* What the task requires
Search the records below for the word "part". Pull out each line that has it.

* The input
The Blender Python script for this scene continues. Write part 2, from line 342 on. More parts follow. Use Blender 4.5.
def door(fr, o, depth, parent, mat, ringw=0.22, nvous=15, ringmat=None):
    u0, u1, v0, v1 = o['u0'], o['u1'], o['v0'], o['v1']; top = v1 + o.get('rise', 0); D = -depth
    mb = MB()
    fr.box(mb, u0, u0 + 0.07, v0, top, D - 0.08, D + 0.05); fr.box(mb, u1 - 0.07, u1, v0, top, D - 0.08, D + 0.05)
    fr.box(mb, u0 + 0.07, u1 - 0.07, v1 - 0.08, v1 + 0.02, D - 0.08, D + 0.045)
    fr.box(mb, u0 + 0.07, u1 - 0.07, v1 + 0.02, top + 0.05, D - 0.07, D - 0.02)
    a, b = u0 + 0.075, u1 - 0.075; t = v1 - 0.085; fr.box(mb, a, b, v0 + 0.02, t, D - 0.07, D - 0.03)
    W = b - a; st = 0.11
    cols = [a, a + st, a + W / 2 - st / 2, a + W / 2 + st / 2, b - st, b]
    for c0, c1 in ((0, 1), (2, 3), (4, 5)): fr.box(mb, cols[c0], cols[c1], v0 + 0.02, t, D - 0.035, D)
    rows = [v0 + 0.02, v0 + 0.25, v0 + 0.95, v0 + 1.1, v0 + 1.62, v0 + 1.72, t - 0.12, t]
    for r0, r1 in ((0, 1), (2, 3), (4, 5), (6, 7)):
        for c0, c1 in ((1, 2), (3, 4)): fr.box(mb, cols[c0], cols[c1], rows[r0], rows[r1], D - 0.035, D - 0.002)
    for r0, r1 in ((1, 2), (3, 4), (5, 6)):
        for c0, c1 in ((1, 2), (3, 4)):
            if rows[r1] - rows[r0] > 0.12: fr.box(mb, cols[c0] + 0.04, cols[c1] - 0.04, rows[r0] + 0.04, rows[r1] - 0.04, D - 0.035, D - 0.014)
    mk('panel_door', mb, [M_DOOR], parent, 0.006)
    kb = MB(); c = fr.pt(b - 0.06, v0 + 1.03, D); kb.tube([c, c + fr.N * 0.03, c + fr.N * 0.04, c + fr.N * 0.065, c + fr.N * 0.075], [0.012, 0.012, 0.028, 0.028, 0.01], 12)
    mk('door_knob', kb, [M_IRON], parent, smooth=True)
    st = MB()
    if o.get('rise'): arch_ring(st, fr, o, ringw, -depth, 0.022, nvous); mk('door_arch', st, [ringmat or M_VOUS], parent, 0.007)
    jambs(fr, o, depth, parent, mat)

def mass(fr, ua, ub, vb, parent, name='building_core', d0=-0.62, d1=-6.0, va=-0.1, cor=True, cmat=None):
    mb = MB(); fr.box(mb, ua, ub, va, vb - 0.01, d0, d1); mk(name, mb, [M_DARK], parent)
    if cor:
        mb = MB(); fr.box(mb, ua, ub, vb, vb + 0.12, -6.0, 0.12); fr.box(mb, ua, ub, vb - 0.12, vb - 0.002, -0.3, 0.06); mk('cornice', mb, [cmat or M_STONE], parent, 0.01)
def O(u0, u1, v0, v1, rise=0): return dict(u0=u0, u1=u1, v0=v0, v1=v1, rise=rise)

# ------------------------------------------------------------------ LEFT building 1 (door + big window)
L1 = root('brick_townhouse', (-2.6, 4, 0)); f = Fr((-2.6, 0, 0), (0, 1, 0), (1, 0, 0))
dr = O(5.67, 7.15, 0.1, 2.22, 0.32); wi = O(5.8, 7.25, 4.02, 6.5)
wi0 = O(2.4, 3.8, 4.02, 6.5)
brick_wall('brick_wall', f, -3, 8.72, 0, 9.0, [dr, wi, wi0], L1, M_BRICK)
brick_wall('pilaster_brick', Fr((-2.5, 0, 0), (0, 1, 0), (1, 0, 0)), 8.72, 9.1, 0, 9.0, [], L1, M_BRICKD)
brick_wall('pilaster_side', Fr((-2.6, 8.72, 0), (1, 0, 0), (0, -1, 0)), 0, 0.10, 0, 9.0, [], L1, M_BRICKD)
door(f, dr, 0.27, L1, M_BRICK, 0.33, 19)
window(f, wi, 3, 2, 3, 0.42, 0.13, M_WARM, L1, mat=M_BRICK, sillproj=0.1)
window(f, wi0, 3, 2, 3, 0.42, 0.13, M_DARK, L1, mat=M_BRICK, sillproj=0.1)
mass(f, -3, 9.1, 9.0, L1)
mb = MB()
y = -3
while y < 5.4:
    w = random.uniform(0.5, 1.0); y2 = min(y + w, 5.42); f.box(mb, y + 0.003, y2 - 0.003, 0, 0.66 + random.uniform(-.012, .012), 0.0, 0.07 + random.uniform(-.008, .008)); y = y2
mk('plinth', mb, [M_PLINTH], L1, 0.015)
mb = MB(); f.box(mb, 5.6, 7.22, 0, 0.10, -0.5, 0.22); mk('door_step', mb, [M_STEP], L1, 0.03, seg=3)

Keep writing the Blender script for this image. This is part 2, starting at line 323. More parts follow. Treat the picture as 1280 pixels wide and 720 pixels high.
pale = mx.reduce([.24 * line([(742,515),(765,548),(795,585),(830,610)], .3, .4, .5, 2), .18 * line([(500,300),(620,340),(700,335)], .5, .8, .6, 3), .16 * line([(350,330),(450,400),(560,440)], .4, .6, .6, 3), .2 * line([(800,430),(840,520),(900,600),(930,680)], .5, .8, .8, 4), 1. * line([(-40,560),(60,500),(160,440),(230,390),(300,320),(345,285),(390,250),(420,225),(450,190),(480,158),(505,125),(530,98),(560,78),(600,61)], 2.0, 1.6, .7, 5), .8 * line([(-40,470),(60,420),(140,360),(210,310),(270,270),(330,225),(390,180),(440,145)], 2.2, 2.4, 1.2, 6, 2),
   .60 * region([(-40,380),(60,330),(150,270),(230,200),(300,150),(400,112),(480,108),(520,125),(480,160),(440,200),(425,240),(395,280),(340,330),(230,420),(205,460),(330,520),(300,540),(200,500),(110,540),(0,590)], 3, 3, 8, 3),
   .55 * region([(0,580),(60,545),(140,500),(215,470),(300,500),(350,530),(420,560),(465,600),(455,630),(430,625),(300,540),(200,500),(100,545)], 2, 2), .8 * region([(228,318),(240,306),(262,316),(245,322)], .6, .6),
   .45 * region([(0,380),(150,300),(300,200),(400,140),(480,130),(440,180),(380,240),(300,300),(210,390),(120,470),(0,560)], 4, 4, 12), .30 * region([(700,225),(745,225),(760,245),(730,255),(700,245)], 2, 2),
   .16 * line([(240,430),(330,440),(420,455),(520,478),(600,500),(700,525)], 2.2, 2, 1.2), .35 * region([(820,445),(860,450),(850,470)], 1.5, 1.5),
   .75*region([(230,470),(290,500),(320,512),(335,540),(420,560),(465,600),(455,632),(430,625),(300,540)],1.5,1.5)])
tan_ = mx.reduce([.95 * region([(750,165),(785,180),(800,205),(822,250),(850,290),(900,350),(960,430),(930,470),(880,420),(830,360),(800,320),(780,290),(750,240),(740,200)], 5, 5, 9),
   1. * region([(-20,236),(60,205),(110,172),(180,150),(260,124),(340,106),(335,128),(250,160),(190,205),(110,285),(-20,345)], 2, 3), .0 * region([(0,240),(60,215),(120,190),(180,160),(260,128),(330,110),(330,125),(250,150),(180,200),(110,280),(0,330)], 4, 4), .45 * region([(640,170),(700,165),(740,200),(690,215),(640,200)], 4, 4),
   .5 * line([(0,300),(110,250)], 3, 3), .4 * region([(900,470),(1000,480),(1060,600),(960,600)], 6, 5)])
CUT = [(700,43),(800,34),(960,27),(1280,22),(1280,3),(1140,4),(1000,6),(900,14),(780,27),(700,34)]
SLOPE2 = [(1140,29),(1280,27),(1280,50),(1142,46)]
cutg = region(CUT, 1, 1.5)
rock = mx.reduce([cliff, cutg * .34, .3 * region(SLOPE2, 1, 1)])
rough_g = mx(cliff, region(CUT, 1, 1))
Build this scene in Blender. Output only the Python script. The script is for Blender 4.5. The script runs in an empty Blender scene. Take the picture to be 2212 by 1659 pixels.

* Response below
The Blender Python script for this scene continues. Write part 2, from line 342 on. More parts follow. Use Blender 4.5.
Keep writing the Blender script for this image. This is part 2, starting at line 323. More parts follow. Treat the picture as 1280 pixels wide and 720 pixels high.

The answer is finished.